To start off 2009 with a bang, Anne Thomas Manes has written a blog post declaring the term “SOA” dead. Like her previous post on the “failures” of SOA, this post is certain to get a lot of attention.

But a careful reading shows Ms. Manes only wants to kill the term SOA, not, of course, the technological movement which it defines and which she asserts is still critically important to improving application development.

I’ve heard this desire to make SOA a dirty word a lot lately, even inside Active Endpoints. And, as a marketing person, I recognize it for what it is: message fatigue from the avant-garde.

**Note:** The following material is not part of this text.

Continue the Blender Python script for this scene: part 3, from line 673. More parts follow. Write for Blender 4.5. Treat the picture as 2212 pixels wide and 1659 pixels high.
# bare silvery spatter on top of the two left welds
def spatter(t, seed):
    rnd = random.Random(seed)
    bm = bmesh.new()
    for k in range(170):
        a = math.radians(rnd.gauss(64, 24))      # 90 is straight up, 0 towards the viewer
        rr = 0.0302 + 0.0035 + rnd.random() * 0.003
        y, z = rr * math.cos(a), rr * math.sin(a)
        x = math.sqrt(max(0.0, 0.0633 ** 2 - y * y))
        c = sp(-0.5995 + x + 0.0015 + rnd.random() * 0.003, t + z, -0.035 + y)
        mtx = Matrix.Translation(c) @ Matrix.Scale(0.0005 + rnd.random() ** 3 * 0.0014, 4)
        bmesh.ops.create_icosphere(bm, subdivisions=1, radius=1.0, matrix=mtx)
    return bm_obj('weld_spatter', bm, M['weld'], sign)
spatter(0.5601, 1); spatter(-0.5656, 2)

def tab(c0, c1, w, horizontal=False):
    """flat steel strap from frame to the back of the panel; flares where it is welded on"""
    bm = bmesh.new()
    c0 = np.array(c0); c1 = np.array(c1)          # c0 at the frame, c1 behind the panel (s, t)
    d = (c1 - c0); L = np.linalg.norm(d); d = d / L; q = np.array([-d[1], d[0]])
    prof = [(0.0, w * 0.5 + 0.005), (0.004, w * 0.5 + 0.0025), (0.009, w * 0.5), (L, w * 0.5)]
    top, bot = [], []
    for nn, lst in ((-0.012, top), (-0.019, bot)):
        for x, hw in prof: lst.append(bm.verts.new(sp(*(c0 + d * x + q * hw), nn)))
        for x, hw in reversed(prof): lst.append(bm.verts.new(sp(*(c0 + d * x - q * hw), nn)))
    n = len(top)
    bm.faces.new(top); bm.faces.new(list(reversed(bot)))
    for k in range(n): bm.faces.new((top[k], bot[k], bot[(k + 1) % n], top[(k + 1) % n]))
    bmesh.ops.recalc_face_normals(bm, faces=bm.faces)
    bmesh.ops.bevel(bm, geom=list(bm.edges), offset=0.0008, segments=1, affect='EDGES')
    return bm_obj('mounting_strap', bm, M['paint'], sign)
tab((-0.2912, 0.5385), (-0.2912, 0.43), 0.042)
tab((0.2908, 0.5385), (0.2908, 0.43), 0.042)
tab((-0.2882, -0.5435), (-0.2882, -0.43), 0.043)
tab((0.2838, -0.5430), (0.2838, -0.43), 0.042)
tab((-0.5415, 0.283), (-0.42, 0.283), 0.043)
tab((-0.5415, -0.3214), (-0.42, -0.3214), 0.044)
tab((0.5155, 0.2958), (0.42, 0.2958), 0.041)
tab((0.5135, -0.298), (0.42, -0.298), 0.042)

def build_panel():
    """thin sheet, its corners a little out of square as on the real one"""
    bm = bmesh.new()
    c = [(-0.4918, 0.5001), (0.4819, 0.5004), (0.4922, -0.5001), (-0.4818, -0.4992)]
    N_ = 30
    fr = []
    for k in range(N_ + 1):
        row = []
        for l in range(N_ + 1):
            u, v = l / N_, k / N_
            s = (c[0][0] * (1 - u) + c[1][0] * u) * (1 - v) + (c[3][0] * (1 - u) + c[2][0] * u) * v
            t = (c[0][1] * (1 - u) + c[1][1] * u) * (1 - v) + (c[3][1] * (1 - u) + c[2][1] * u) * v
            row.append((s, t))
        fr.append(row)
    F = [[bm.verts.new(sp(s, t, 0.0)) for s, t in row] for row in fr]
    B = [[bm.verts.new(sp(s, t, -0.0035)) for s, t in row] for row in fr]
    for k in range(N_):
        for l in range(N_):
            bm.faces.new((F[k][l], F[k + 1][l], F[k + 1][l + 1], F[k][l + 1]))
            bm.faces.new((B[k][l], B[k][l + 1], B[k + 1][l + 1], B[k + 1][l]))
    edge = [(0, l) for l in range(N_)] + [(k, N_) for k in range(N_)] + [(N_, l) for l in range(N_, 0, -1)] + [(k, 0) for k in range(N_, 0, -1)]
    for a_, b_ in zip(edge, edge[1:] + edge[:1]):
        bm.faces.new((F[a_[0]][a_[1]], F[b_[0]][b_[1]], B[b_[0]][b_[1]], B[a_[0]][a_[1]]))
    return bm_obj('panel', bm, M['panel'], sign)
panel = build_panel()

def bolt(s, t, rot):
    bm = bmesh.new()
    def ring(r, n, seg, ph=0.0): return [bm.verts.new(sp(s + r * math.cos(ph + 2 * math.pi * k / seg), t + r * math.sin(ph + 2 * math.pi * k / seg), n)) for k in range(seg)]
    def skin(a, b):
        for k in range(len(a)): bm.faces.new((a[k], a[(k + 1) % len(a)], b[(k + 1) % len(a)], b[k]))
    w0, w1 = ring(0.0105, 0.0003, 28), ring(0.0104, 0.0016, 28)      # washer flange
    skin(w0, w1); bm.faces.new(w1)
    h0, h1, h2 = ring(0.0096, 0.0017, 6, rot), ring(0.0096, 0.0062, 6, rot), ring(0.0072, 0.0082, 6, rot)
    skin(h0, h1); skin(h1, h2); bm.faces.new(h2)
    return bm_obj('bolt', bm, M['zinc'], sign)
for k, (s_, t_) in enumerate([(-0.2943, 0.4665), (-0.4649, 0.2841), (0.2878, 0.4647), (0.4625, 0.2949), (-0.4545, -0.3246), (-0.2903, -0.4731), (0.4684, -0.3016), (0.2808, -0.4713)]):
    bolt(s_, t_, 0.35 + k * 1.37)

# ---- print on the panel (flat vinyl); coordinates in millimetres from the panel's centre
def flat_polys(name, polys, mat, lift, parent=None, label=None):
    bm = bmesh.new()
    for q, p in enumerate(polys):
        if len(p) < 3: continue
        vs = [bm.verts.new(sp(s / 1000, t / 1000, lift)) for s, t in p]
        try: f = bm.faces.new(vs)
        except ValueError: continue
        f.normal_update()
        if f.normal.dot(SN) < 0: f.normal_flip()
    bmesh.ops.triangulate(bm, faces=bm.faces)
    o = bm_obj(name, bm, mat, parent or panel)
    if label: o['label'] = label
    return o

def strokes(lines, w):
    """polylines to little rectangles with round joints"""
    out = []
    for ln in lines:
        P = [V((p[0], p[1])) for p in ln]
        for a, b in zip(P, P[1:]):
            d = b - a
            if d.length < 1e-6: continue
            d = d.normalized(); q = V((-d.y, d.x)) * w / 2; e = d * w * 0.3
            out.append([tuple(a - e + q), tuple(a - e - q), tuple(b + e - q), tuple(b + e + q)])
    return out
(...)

Like the marketing guys at Pepsi, the cognoscenti are tired of talking about SOA. They need something new, something exciting, something…effervescent to talk about. It’s not that the term SOA is dead…it’s simply boring, pedestrian.

In a startup company, the biggest marketing danger is thinking that the “world” knows what you’re saying. When you are small, the noise level around you is so high and the competition is so stiff that your message can’t ever get out unless you stick with it. But creative people don’t like repetition. They thrive on the new. So many technology startups fools themselves into thinking that “everyone knows” what they do. And they move on…into obscurity.

Like a startup company, the thought-leaders that truly believe in SOA as a way of doing things are about to abandon the term at the exact moment it becomes a mainstream, accepted way of doing things.Their need for the new — at least new terminology — threatens consolidation of the very movement they championed. (And it risks generating cynicism among thought-leaders who get frustrated by the incomplete adoption of the “latest thing.” It’s a self-fulfilling cycle: how can something be completely adopted if pundits abandon technology before the movement is consolidated?)

Incomplete adoption is possible because the companies contemplating SOA now are the middle and late adopters. They aren’t the early people who conflated an ESB with SOA. Adopters today are not bleeding-edge customers. They let someone else suffer those pangs.

ActiveVOS’s success in 2008 was, in part, because customers aren’t interested in technological debates. Instead, they wanted modern, affordable, all-in-one technology to achieve their business objectives. They don’t “debate” SOA. They simply implement it.

And in a surprising number of cases in 2008, ActiveVOS displaced or was installed alongside the SOA offerings from IBM and Oracle. Why? Because the never-ending need for “newness” in those products…uh, excuse me…”stacks”…makes them indigestible for customers looking to actually achieve something with their application portfolios. Like the pundits, many big competitors of ours keep “revising the logo,” confusing their customers and delaying consolidation of the SOA movement into the mainstream.

So, would a new term help SOA? I don’t think so…it’s like the Pepsi logo. It makes a lot of leading-edge people feel great. (“Wow, isn’t that beauuuutiful?”)  But it unnecessarily confuses large numbers of people who thought they understood what was going on and who had just begun to dip their toes into the SOA water.